What the task requires |
Reproduce the data that follows in its entirety, character for character.

Supplied data |
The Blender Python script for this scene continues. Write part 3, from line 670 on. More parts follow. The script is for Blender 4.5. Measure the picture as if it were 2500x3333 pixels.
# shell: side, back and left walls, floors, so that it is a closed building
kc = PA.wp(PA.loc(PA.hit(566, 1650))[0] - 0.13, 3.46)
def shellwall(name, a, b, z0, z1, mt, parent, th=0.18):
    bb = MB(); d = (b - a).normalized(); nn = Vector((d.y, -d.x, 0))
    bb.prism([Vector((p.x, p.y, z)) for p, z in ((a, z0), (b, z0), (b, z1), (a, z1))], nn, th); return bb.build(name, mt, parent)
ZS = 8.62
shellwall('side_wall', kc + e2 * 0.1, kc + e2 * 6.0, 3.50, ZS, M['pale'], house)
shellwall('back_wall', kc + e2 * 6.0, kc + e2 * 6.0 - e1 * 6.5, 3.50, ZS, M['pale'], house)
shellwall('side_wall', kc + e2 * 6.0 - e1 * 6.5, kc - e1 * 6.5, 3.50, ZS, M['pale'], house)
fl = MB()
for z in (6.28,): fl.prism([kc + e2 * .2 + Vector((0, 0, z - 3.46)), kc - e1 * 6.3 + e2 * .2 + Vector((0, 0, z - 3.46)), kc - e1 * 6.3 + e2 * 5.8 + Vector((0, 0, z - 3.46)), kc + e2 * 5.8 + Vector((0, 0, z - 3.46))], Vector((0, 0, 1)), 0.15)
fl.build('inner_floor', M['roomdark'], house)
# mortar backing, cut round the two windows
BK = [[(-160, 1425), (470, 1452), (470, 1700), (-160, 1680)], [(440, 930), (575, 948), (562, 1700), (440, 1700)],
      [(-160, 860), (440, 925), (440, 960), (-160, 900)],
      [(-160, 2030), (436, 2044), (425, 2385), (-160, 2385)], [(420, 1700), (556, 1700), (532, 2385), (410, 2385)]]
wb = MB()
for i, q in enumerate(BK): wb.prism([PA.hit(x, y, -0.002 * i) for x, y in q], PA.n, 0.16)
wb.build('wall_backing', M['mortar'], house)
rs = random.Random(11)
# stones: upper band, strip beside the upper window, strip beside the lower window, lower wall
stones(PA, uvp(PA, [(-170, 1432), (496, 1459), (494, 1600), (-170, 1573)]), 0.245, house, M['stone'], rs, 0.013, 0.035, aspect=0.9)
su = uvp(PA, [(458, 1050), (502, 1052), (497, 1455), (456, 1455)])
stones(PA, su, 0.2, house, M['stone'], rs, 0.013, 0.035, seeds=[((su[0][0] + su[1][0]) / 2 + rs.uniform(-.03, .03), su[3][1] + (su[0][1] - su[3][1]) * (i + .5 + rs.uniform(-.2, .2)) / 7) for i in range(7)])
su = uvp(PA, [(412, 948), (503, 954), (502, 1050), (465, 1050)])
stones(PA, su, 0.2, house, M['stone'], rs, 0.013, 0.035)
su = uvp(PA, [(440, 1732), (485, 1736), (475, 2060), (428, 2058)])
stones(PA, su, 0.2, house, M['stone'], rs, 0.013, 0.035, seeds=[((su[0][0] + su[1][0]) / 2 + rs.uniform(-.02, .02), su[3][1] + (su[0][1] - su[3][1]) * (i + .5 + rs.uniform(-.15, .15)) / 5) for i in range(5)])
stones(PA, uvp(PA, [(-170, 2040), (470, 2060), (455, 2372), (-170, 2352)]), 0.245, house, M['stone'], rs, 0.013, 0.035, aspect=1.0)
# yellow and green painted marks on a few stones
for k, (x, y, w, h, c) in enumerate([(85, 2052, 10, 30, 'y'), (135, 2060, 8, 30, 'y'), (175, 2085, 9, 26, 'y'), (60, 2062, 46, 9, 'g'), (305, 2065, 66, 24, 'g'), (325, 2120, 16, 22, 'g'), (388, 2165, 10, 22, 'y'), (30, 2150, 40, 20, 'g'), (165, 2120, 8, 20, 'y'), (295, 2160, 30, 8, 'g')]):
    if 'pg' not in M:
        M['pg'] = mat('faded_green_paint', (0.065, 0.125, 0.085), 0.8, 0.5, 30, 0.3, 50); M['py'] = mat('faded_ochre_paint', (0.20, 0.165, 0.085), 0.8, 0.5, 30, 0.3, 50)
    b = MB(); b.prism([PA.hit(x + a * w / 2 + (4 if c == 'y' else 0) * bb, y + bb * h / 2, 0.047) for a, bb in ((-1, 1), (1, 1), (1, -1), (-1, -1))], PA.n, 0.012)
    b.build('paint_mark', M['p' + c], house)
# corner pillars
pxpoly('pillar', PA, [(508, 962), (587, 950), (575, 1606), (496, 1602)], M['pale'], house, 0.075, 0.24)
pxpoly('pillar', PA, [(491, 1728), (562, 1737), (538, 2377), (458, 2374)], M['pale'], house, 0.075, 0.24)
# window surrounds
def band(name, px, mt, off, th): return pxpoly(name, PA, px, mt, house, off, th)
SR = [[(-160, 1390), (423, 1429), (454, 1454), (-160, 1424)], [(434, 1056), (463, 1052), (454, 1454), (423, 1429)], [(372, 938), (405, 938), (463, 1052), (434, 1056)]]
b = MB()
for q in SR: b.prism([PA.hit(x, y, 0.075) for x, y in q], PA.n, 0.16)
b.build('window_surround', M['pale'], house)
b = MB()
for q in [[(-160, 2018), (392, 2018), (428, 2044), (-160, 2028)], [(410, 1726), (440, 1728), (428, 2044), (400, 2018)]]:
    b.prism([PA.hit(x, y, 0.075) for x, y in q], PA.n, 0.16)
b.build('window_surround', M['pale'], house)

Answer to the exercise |
The Blender Python script for this scene continues. Write part 3, from line 670 on. More parts follow. The script is for Blender 4.5. Measure the picture as if it were 2500x3333 pixels.
# shell: side, back and left walls, floors, so that it is a closed building
kc = PA.wp(PA.loc(PA.hit(566, 1650))[0] - 0.13, 3.46)
def shellwall(name, a, b, z0, z1, mt, parent, th=0.18):
    bb = MB(); d = (b - a).normalized(); nn = Vector((d.y, -d.x, 0))
    bb.prism([Vector((p.x, p.y, z)) for p, z in ((a, z0), (b, z0), (b, z1), (a, z1))], nn, th); return bb.build(name, mt, parent)
ZS = 8.62
shellwall('side_wall', kc + e2 * 0.1, kc + e2 * 6.0, 3.50, ZS, M['pale'], house)
shellwall('back_wall', kc + e2 * 6.0, kc + e2 * 6.0 - e1 * 6.5, 3.50, ZS, M['pale'], house)
shellwall('side_wall', kc + e2 * 6.0 - e1 * 6.5, kc - e1 * 6.5, 3.50, ZS, M['pale'], house)
fl = MB()
for z in (6.28,): fl.prism([kc + e2 * .2 + Vector((0, 0, z - 3.46)), kc - e1 * 6.3 + e2 * .2 + Vector((0, 0, z - 3.46)), kc - e1 * 6.3 + e2 * 5.8 + Vector((0, 0, z - 3.46)), kc + e2 * 5.8 + Vector((0, 0, z - 3.46))], Vector((0, 0, 1)), 0.15)
fl.build('inner_floor', M['roomdark'], house)
# mortar backing, cut round the two windows
BK = [[(-160, 1425), (470, 1452), (470, 1700), (-160, 1680)], [(440, 930), (575, 948), (562, 1700), (440, 1700)],
      [(-160, 860), (440, 925), (440, 960), (-160, 900)],
      [(-160, 2030), (436, 2044), (425, 2385), (-160, 2385)], [(420, 1700), (556, 1700), (532, 2385), (410, 2385)]]
wb = MB()
for i, q in enumerate(BK): wb.prism([PA.hit(x, y, -0.002 * i) for x, y in q], PA.n, 0.16)
wb.build('wall_backing', M['mortar'], house)
rs = random.Random(11)
# stones: upper band, strip beside the upper window, strip beside the lower window, lower wall
stones(PA, uvp(PA, [(-170, 1432), (496, 1459), (494, 1600), (-170, 1573)]), 0.245, house, M['stone'], rs, 0.013, 0.035, aspect=0.9)
su = uvp(PA, [(458, 1050), (502, 1052), (497, 1455), (456, 1455)])
stones(PA, su, 0.2, house, M['stone'], rs, 0.013, 0.035, seeds=[((su[0][0] + su[1][0]) / 2 + rs.uniform(-.03, .03), su[3][1] + (su[0][1] - su[3][1]) * (i + .5 + rs.uniform(-.2, .2)) / 7) for i in range(7)])
su = uvp(PA, [(412, 948), (503, 954), (502, 1050), (465, 1050)])
stones(PA, su, 0.2, house, M['stone'], rs, 0.013, 0.035)
su = uvp(PA, [(440, 1732), (485, 1736), (475, 2060), (428, 2058)])
stones(PA, su, 0.2, house, M['stone'], rs, 0.013, 0.035, seeds=[((su[0][0] + su[1][0]) / 2 + rs.uniform(-.02, .02), su[3][1] + (su[0][1] - su[3][1]) * (i + .5 + rs.uniform(-.15, .15)) / 5) for i in range(5)])
stones(PA, uvp(PA, [(-170, 2040), (470, 2060), (455, 2372), (-170, 2352)]), 0.245, house, M['stone'], rs, 0.013, 0.035, aspect=1.0)
# yellow and green painted marks on a few stones
for k, (x, y, w, h, c) in enumerate([(85, 2052, 10, 30, 'y'), (135, 2060, 8, 30, 'y'), (175, 2085, 9, 26, 'y'), (60, 2062, 46, 9, 'g'), (305, 2065, 66, 24, 'g'), (325, 2120, 16, 22, 'g'), (388, 2165, 10, 22, 'y'), (30, 2150, 40, 20, 'g'), (165, 2120, 8, 20, 'y'), (295, 2160, 30, 8, 'g')]):
    if 'pg' not in M:
        M['pg'] = mat('faded_green_paint', (0.065, 0.125, 0.085), 0.8, 0.5, 30, 0.3, 50); M['py'] = mat('faded_ochre_paint', (0.20, 0.165, 0.085), 0.8, 0.5, 30, 0.3, 50)
    b = MB(); b.prism([PA.hit(x + a * w / 2 + (4 if c == 'y' else 0) * bb, y + bb * h / 2, 0.047) for a, bb in ((-1, 1), (1, 1), (1, -1), (-1, -1))], PA.n, 0.012)
    b.build('paint_mark', M['p' + c], house)
# corner pillars
pxpoly('pillar', PA, [(508, 962), (587, 950), (575, 1606), (496, 1602)], M['pale'], house, 0.075, 0.24)
pxpoly('pillar', PA, [(491, 1728), (562, 1737), (538, 2377), (458, 2374)], M['pale'], house, 0.075, 0.24)
# window surrounds
def band(name, px, mt, off, th): return pxpoly(name, PA, px, mt, house, off, th)
SR = [[(-160, 1390), (423, 1429), (454, 1454), (-160, 1424)], [(434, 1056), (463, 1052), (454, 1454), (423, 1429)], [(372, 938), (405, 938), (463, 1052), (434, 1056)]]
b = MB()
for q in SR: b.prism([PA.hit(x, y, 0.075) for x, y in q], PA.n, 0.16)
b.build('window_surround', M['pale'], house)
b = MB()
for q in [[(-160, 2018), (392, 2018), (428, 2044), (-160, 2028)], [(410, 1726), (440, 1728), (428, 2044), (400, 2018)]]:
    b.prism([PA.hit(x, y, 0.075) for x, y in q], PA.n, 0.16)
b.build('window_surround', M['pale'], house)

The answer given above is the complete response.